Exercise ▸
Return only the line that contains "if tlo is not" and each line after it, through the last line of the data below, copied exactly.

****

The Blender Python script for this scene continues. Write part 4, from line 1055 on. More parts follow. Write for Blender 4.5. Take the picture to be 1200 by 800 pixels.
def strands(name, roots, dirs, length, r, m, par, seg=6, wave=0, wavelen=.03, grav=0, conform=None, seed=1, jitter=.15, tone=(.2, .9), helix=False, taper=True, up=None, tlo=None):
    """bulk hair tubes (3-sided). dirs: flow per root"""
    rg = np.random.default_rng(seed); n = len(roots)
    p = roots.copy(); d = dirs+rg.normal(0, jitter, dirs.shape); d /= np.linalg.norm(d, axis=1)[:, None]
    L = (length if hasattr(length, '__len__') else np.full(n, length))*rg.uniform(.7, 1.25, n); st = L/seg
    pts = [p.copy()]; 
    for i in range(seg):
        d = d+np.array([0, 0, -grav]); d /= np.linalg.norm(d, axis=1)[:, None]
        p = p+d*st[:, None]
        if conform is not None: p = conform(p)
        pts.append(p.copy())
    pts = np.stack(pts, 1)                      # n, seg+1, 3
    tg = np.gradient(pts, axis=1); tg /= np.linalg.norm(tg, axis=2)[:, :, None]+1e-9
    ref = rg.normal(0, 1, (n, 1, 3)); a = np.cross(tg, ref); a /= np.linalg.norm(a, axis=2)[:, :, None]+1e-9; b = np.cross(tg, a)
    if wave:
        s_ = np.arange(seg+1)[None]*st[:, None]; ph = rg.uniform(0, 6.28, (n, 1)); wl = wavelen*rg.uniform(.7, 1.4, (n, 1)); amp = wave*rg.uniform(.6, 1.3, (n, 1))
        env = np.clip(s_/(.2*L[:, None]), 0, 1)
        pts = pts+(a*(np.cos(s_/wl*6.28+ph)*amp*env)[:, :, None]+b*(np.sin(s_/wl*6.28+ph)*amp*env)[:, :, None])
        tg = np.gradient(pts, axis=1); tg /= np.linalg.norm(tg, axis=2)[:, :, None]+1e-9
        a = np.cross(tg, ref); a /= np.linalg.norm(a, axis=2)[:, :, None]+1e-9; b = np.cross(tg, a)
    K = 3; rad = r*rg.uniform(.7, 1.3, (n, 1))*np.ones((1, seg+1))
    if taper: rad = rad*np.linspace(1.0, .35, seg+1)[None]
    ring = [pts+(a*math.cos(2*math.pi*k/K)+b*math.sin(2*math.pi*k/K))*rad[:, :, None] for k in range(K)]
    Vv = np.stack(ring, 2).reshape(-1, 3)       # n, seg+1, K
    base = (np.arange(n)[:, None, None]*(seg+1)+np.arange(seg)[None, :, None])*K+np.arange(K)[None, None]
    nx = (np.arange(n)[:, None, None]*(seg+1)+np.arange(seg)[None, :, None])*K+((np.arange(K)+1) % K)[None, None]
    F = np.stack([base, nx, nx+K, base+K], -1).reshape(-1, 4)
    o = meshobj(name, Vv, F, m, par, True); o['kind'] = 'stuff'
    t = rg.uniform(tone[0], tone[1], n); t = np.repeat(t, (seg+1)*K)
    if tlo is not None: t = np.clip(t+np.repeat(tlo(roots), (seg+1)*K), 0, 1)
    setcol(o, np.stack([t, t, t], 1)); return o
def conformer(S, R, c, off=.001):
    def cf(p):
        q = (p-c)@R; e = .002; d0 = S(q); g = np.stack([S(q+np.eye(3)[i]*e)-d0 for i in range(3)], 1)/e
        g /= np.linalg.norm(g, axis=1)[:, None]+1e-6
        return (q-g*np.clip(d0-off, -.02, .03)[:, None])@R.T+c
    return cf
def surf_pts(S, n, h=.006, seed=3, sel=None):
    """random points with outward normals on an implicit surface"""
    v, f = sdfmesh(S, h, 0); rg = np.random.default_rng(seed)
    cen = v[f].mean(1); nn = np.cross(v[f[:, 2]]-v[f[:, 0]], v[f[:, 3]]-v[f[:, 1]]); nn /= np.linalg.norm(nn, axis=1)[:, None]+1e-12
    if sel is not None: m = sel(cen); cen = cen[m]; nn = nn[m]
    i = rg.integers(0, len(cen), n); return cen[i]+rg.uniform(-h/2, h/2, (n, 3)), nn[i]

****

Task solution ▸
    if tlo is not None: t = np.clip(t+np.repeat(tlo(roots), (seg+1)*K), 0, 1)
    setcol(o, np.stack([t, t, t], 1)); return o
def conformer(S, R, c, off=.001):
    def cf(p):
        q = (p-c)@R; e = .002; d0 = S(q); g = np.stack([S(q+np.eye(3)[i]*e)-d0 for i in range(3)], 1)/e
        g /= np.linalg.norm(g, axis=1)[:, None]+1e-6
        return (q-g*np.clip(d0-off, -.02, .03)[:, None])@R.T+c
    return cf
def surf_pts(S, n, h=.006, seed=3, sel=None):
    """random points with outward normals on an implicit surface"""
    v, f = sdfmesh(S, h, 0); rg = np.random.default_rng(seed)
    cen = v[f].mean(1); nn = np.cross(v[f[:, 2]]-v[f[:, 0]], v[f[:, 3]]-v[f[:, 1]]); nn /= np.linalg.norm(nn, axis=1)[:, None]+1e-12
    if sel is not None: m = sel(cen); cen = cen[m]; nn = nn[m]
    i = rg.integers(0, len(cen), n); return cen[i]+rg.uniform(-h/2, h/2, (n, 3)), nn[i]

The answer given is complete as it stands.